» Scenes as source code
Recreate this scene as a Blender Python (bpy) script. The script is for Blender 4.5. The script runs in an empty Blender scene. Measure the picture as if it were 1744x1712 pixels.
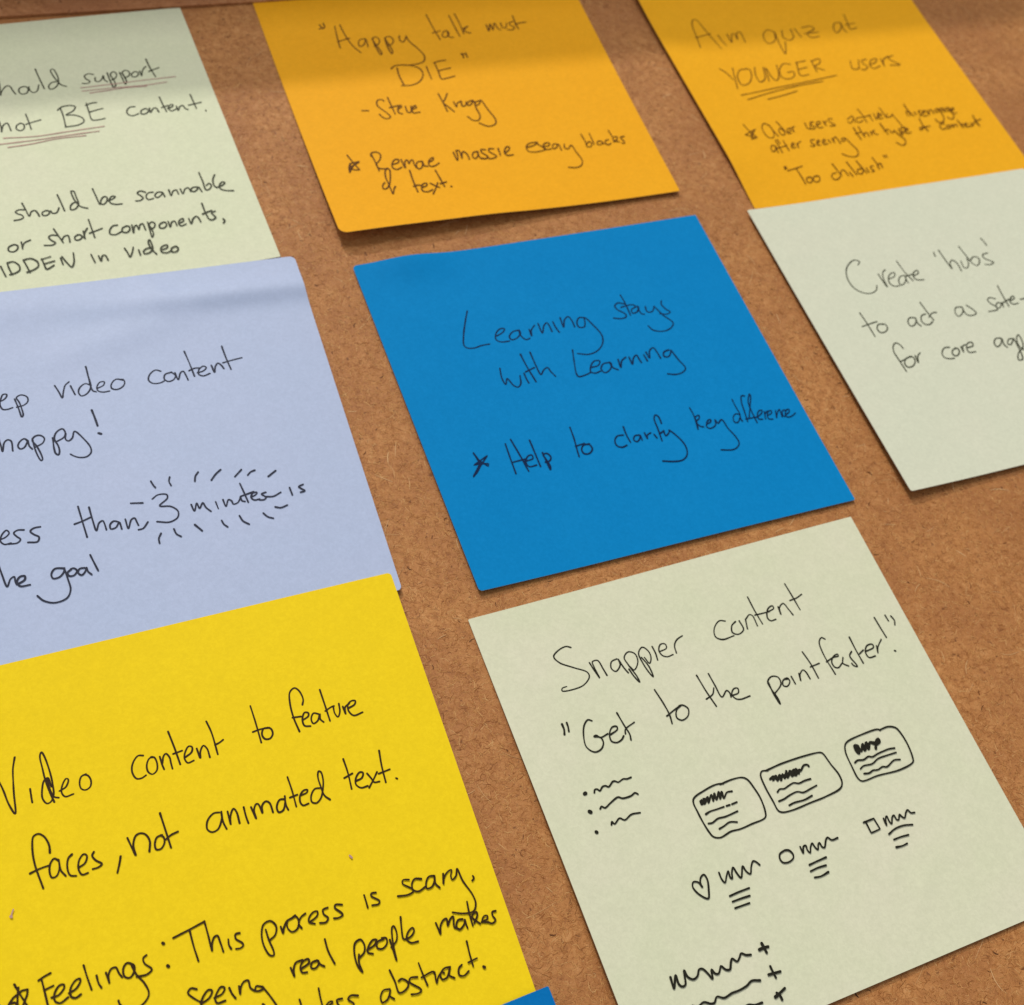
import bpy, math, random
import numpy as np
from mathutils import Matrix, Vector

# ------------------------------------------------------------------ camera, world, lamps
scene = bpy.context.scene
MM = 0.001
cam_d = bpy.data.cameras.new("camera")
cam = bpy.data.objects.new("camera", cam_d)
scene.collection.objects.link(cam)
scene.camera = cam
CAM_F, CAM_PIT, CAM_ROLL, CAM_H, CAM_SX, CAM_SY = (1.243492, 0.592988, 0.338773, 187.8159, -0.058544, 0.020633)
r_ = Vector((1, 0, 0)); u_ = Vector((0, math.cos(CAM_PIT), math.sin(CAM_PIT)))
f_ = Vector((0, math.sin(CAM_PIT), -math.cos(CAM_PIT)))
cR, sR = math.cos(CAM_ROLL), math.sin(CAM_ROLL)
right = cR * r_ + sR * u_; up = -sR * r_ + cR * u_
M = Matrix((right, up, -f_)).transposed().to_4x4()
M.translation = Vector((0, 0, CAM_H * MM))
cam.matrix_world = M
cam_d.sensor_width = 36.0
cam_d.lens = CAM_F * 36.0
cam_d.shift_x = CAM_SX
cam_d.shift_y = CAM_SY
cam_d.clip_start = 0.01
cam_d.clip_end = 50.0
cam_d.dof.use_dof = True
cam_d.dof.focus_distance = 0.196
cam_d.dof.aperture_fstop = 34.0

world = bpy.data.worlds.new("World")
scene.world = world
world.use_nodes = True
bg = world.node_tree.nodes["Background"]
bg.inputs[0].default_value = (0.93, 0.96, 1.0, 1)
bg.inputs[1].default_value = 0.43

def area_lamp(name, loc, target, sx, sy, power, col):
    d = bpy.data.lights.new(name, 'AREA'); d.shape = 'RECTANGLE'; d.size = sx; d.size_y = sy
    d.energy = power; d.color = col
    o = bpy.data.objects.new(name, d); scene.collection.objects.link(o)
    o.location = loc
    o.rotation_euler = (Vector(target) - Vector(loc)).to_track_quat('-Z', 'Y').to_euler()
    return o
# the broad daylight of the window ahead, and the brighter patch of sky seen through it
area_lamp("window_light", (-0.80, 1.20, 1.95), (0.0, 0.18, 0.0), 1.3, 0.8, 24.0, (1.0, 0.97, 0.93))
sun_d = bpy.data.lights.new("bright_sky", 'SUN'); sun_d.energy = 1.62; sun_d.angle = math.radians(3.8)
sun_d.color = (1.0, 0.96, 0.90)
sun = bpy.data.objects.new("bright_sky", sun_d); scene.collection.objects.link(sun)
SUN_EL, SUN_AZ = math.radians(36), math.radians(SUN_AZ_DEG := -41)   # azimuth from +y towards +x
sdir = Vector((math.sin(SUN_AZ) * math.cos(SUN_EL), math.cos(SUN_AZ) * math.cos(SUN_EL), math.sin(SUN_EL)))
sun.location = sdir * 2
sun.rotation_euler = sdir.to_track_quat('Z', 'Y').to_euler()

scene.view_settings.view_transform = 'Standard'
scene.view_settings.look = 'None'
scene.view_settings.exposure = 0.0
scene.view_settings.gamma = 1.0

# ------------------------------------------------------------------ how each sheet lies (mm; u to the right, v down the note)
def _g(x, s): return np.exp(-(x / s) ** 2)
def _sm(x): 
    x = np.clip(x, 0, 1); return x * x * (3 - 2 * x)
def lift(k, u, v):
    u = np.asarray(u, float); v = np.asarray(v, float)
    curl = np.clip((v - 0.22) / 0.78, 0, None) ** 2
    uc = np.clip(u, 0, 1)
    rip = 0.055 * np.sin(7.0 * u + 3.1 * v + ord(k)) + 0.045 * np.sin(4.3 * v - 5.2 * u + 2 * ord(k))
    if k == 'A': z = 0.22 + 0.25 * curl * (0.4 + 0.6 * uc)
    elif k == 'B': z = 0.22 + curl * (2.6 - 1.9 * _sm(uc * 1.15)) + 0.18 * _g(v - 1.0, 0.05) * _g(u - 0.42, 0.1)
    elif k == 'C': z = 0.22 + 1.2 * np.clip(1 - u / 0.28, 0, None) ** 2 * _sm((1.02 - v) * 4) + 0.5 * _g(v - 0.0, 0.12)
    elif k == 'D': z = 0.55 + 0.5 * curl + 0.6 * np.clip(1 - u / 0.3, 0, None) ** 2
    elif k == 'E': z = 0.22 + 0.45 * curl + 0.35 * np.clip(1 - u / 0.3, 0, None) ** 2 + 0.95 * _g(v, 0.07) * _g(u - 0.15, 0.09)
    elif k == 'F': z = 0.62 + 0.35 * curl + 0.75 * _g(v - 0.075 - 0.03 * u, 0.035) * _sm((u - 0.35) / 0.5) + 0.25 * _g(v - 0.06, 0.05) + 0.28 * _g(v - 0.19 + 0.25 * (u - 0.5), 0.05) * _g(u - 0.55, 0.18) + 0.15 * _g(u - 0.62 - 0.5 * v, 0.03) * _g(v - 0.08, 0.09)
    elif k == 'G': z = 1.05 + 0.25 * curl
    elif k == 'H': z = 0.24 + 0.35 * curl + 1.15 * np.clip(1 - u / 0.22, 0, None) ** 2 * _sm(v * 1.2 + 0.15) + 0.10 * _g((u - 0.72) + (v - 0.86) * 0.8, 0.02) * _g(v - 0.86, 0.05)
    else: z = 1.75 + 0.3 * curl
    return z + rip

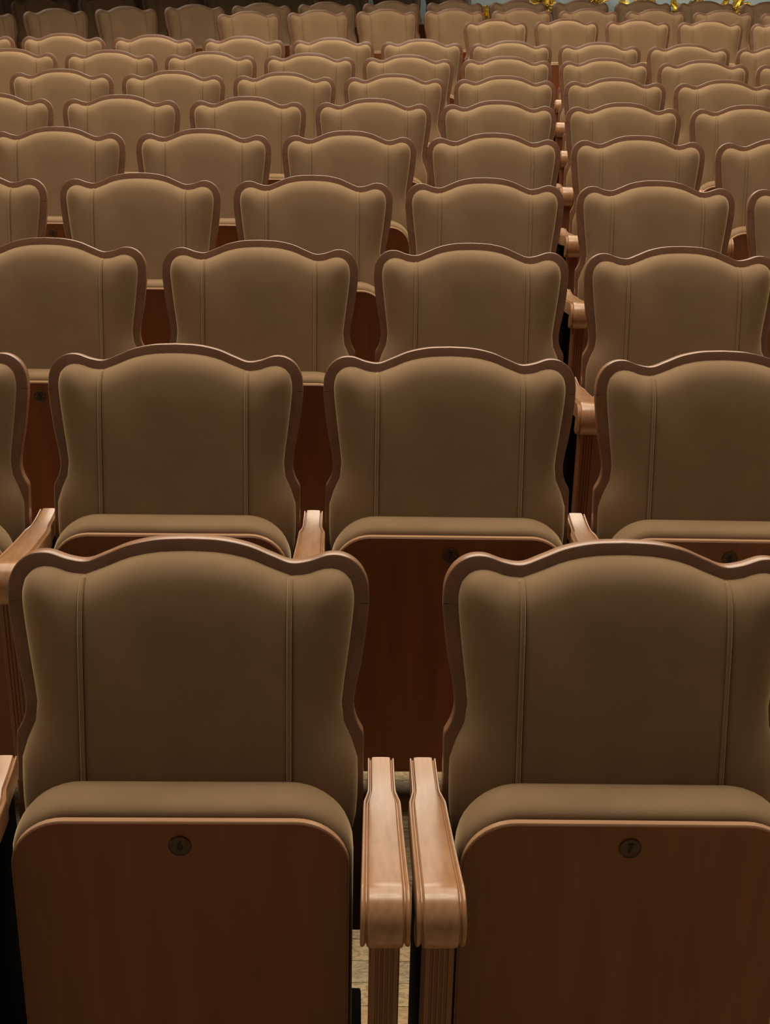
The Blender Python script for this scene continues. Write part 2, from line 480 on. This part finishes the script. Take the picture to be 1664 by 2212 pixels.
def arm(x, y, z, rz, label, group):
    # nothing of an armrest standing wholly beside the view is built
    qs = [M.inverted() @ Vector((x, y + dy, z + .7)) for dy in (-.3, 0)]
    if min(abs(q.x / -q.z * 3000) - .03 / -q.z * 3000 for q in qs) > 832: return
    r = bpy.data.objects.new('armrest', None); C.objects.link(r)
    r.empty_display_size = .1
    r.location = (x, y, z); r.rotation_euler = (0, 0, rz)
    r['label'] = label; r['category'] = 'armrest'; r['group'] = group
    obj('arm_rail', ME_arm, r); obj('post', ME_post, r); obj('side_plate', ME_plate, r); obj('floor_foot', ME_foot, r)
    return r

# ------------------------------------------------------------------ setting
Y0, D, SL, P = 1.8195, .92174, .03, .56
def zf(y):      # floor of the stalls: gentle rake, flat cross aisle, steeper rake behind
    if y < 9.30: return SL * (y - Y0)
    if y < 11.0: return SL * (9.30 - Y0)
    return SL * (9.30 - Y0) + .0485 * (y - 11.0)
def floor_part(y0, y1, z0, z1, vs, fs):
    b0 = len(vs)
    vs += [(-9, y0, z0), (9, y0, z0), (9, y1, z1), (-9, y1, z1)]; fs.append((b0, b0 + 1, b0 + 2, b0 + 3))
vs, fs = [], []
PX0, PX1, PY0, PY1 = -.84, 1.26, 1.20, 3.06
OFF = .0
floor_part(-2.0, 9.30, zf(-2) - .0022, zf(9.30) - .0022, vs, fs)
floor_part(9.30, 11.0, zf(9.3) - .0022, zf(11) - .0022, vs, fs)
floor_part(11.0, 19.0, zf(11) - .0022, zf(19) - .0022, vs, fs)
me = mesh_from('floor', vs, fs, M_floor, False)
bm = bmesh.new(); bm.from_mesh(me)
for f in bm.faces:
    if f.normal.z < 0: f.normal_flip()
g = bmesh.ops.extrude_face_region(bm, geom=bm.faces[:])
for e in g['geom']:
    if isinstance(e, bmesh.types.BMVert): e.co.z -= .12
bmesh.ops.recalc_face_normals(bm, faces=bm.faces[:]); bm.to_mesh(me); bm.free()
floor = obj('floor', me, kind='structure')
# parquet strips, one object each, where the floor shows between the front seats
slope = math.atan(SL)
plank_me = {}
rows_n = int((PY1 - PY0) / .06)
LEN = [.42, .30]
for i in range(rows_n):
    y = PY0 + i * .06
    x = PX0 - random.uniform(0, .3)
    while x < PX1:
        Lx = .42
        x1 = min(x + Lx, PX1 + .1)
        k = random.randrange(3)
        key = (round(x1 - x, 3), k)
        if key not in plank_me:
            hx = (x1 - x) / 2
            plank_me[key] = box_mesh('plank', -hx + .0004, hx - .0004, .0007, .0593, -.0055, 0, M_oaks[k], .0006)
        o = obj('plank', plank_me[key], floor)
        o.location = ((x + x1) / 2, y, zf(y) + random.uniform(-.0003, .0003)); o.rotation_euler = (slope, 0, 0)
        x = x1
wall = obj('wall_back', box_mesh('wall_back', -9, 9, 15.6, 15.8, .2, 6.0, M_wall), kind='structure')

edge = catmull([(-9, 8.6), (-3.4, 9.9), (-1.8, 11.0), (-.6, 11.65), (.4, 12.1), (1.6, 12.45), (3.6, 12.5), (9, 11.8)], 5)
pr = edge + [(9, 15.6), (-9, 15.6)]
soffit = obj('shade_soffit', loft('shade_soffit', [[(x, y, z) for x, y in pr] for z in (2.5, 2.75)], M_wall, False), kind='structure')  # unseen balcony soffit, added and shaped to keep the rear rows dim

# ------------------------------------------------------------------ front block: nine rows
CF = [None, -.2797, -.4324, -.9029, -.8140, -1.2856, -1.2065, -1.6715, -1.5963, -2.0632]
FIRSTNO = [None, 6, 6, 5, 5, 4, 4, 3, 3, 2]
RANGE = [None, (0, 1), (-1, 2), (0, 3), (-1, 4), (0, 5), (-1, 5), (0, 6), (-1, 7), (-1, 8)]
PSI, CURV = .02246, -.00788
def rowpt(k, x):
    return Y0 + D * (k - 1) + PSI * x + CURV * x * x
def place_name(i, n):
    if i == 1: return 'leftmost'
    if i == n: return 'rightmost'
    if i == 2: return 'second from the left'
    return ORD[i] + ' from the left'
SEEN = {(1, 0): 6, (1, 1): 7, (2, 1): 7, (3, 0): 5, (5, 0): 4}
for k in range(1, 10):
    a, b_ = RANGE[k]; n = b_ - a + 1
    step = .625 if k == 1 else P
    for i in range(a, b_ + 1):
        x = CF[k] + i * step; y = rowpt(k, x); rz = math.atan(PSI + 2 * CURV * x)
        pos = place_name(i - a + 1, n)
        num = SEEN.get((k, i))
        if k == 1: lab = 'tan velvet folding seat numbered %d, %s of the two front-row seats' % (num, 'left' if i == 0 else 'right')
        elif num: lab = '%s tan velvet seat in the %s row, number %d on its panel' % (pos, ORD[k], num)
        else: lab = 'tan velvet seat, %s in the %s row from the front' % (pos, ORD[k])
        seat(x, y, SL * (y - Y0) , rz, lab, 'folding seats of the front block', FIRSTNO[k] + i if k <= 5 else None, 2 if k <= 4 else (1 if k <= 5 else 0))
    if k == 1: continue
    for i in range(a, b_ + 2):
        x = CF[k] + (i - .5) * step; y = rowpt(k, x); rz = math.atan(PSI + 2 * CURV * x)
        if i == a: lab = 'wooden armrest left of the leftmost seat in the %s row' % ORD[k]
        elif i == b_ + 1: lab = 'wooden armrest right of the rightmost seat in the %s row' % ORD[k]
        else: lab = '%s row: wooden armrest between its %s and %s seats from the left' % (ORD[k], ORD[i - a], ORD[i - a + 1])
        arm(x, y, SL * (y - Y0), rz, lab, 'armrests of the front block')
arm(-.572, rowpt(1, -.57), 0, .07, 'glossy wooden armrest cut by the left edge, beside front seat numbered 6', 'armrests of the front block')
arm(.001, rowpt(1, 0), 0, .024, 'glossy wooden armrest right of seat 6, left of the pair with a gap between', 'armrests of the front block')
arm(.065, rowpt(1, .07), 0, .040, 'glossy wooden armrest left of seat 7, right of the pair with a gap between', 'armrests of the front block')

# ------------------------------------------------------------------ rear block: curved rows behind the cross aisle
PR = .5783
REAR = {1: (.782, 11.367, .2708, -.146, 0, 5), 2: (-1.1551, 11.6038, .3954, -.0877, 0, 9),
        3: (-2.6419, 11.5531, .5324, -.0764, -1, 12), 4: (-2.9621, 12.4272, .5352, -.003, -1, 8),
        5: (-3.30, 13.30, .5352, -.003, 0, 6)}
for k, (x, y, t0, t1, i0, i1) in REAR.items():
    th = t0
    if i0 < 0:
        x -= (PR + .03) * math.cos(t0 + .03); y -= (PR + .03) * math.sin(t0 + .03)
    n = i1 - i0
    rowname = ['', 'front', 'second', 'third', 'fourth', 'fifth'][k]
    for i in range(i0, i1):
        s = i * PR; th = t0 + t1 * s
        seat(x, y, zf(y), th, 'distant velvet seat, %s in the %s curved rear row' % (place_name(i - i0 + 1, n), rowname), 'folding seats of the curved rear block', None, 0)
        tm = t0 + t1 * (s + PR / 2)
        ax, ay = x + PR / 2 * math.cos(tm), y + PR / 2 * math.sin(tm)
        arm(ax, ay, zf(ay), tm, 'wooden armrest right of the %s seat in the %s curved rear row' % (('leftmost' if i == i0 else ORD[i - i0 + 1]), rowname), 'armrests of the curved rear block')
        stp = PR
        x += stp * math.cos(tm); y += stp * math.sin(tm)

# ------------------------------------------------------------------ gilded ornaments on the back wall
def leaf_mesh(L, W, curl, seed):
    rnd = random.Random(seed); vs, fs = [], []; n = 9; m_ = 5
    for i in range(n):
        t = i / (n - 1); a = curl * t
        cx = L * (math.sin(a) / max(curl, .01)); cz = L * ((1 - math.cos(a)) / max(curl, .01))
        wd = W * math.sin(PI * min(1, .12 + t * .88)) ** .7 * (1 + .25 * math.sin(t * 22))
        for j in range(m_):
            u = -1 + 2 * j / (m_ - 1)
            vs.append((u * wd, -cz - .012 * (1 - u * u) - .01 * rnd.random(), cx))
    b0 = len(vs)
    vs += [(x * .9, y + .012, z) for x, y, z in vs]
    for i in range(n - 1):
        for j in range(m_ - 1):
            q = (i * m_ + j, i * m_ + j + 1, (i + 1) * m_ + j + 1, (i + 1) * m_ + j)
            fs.append(q); fs.append(tuple(b0 + a for a in reversed(q)))
    bd = [i * m_ for i in range(n)] + [(n - 1) * m_ + j for j in range(1, m_)] + [i * m_ + m_ - 1 for i in range(n - 2, -1, -1)] + [j for j in range(m_ - 2, 0, -1)]
    for a, c in zip(bd, bd[1:] + bd[:1]): fs.append((a, c, b0 + c, b0 + a))
    return mesh_from('leaf', vs, fs, M_gold, True, math.radians(60))
LEAVES = [leaf_mesh(.20, .035, 1.9, 1), leaf_mesh(.15, .03, 2.3, 2), leaf_mesh(.26, .04, 1.2, 3)]
orn = [(.98, 1.08, 'leftmost of the six'), (1.56, 1.20, 'second from the left'), (2.10, 1.22, 'third from the left'), (2.58, 1.20, 'fourth from the left'), (3.06, 1.19, 'fifth from the left'), (3.62, 1.20, 'rightmost of the six')]
for j, (x, z, d) in enumerate(orn):
    r = bpy.data.objects.new('gilded_ornament', None); C.objects.link(r); r.location = (x, 15.6, z)
    r['label'] = 'gilded leafy ornament on the pale blue back wall, ' + d; r['category'] = 'ornament'; r['group'] = 'gilded ornaments on the back wall'
    for i in range(17):
        o = obj('leaf', LEAVES[(i + j) % 3], r)
        a = -1.5 + 3.0 * i / 16 + random.uniform(-.15, .15)
        o.location = (random.uniform(-.11, .11), -.004, random.uniform(-.06, .05)); o.rotation_euler = (0, a + (PI if i % 4 == 3 else 0), 0)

» Exercise aim
Leave out any pictures, please, and quote only the lines from the top of the data through the line that contains "from mathutils import Matrix, Vector".

» Result of the task
Recreate this scene as a Blender Python (bpy) script. The script is for Blender 4.5. The script runs in an empty Blender scene. Measure the picture as if it were 1744x1712 pixels.
import bpy, math, random
import numpy as np
from mathutils import Matrix, Vector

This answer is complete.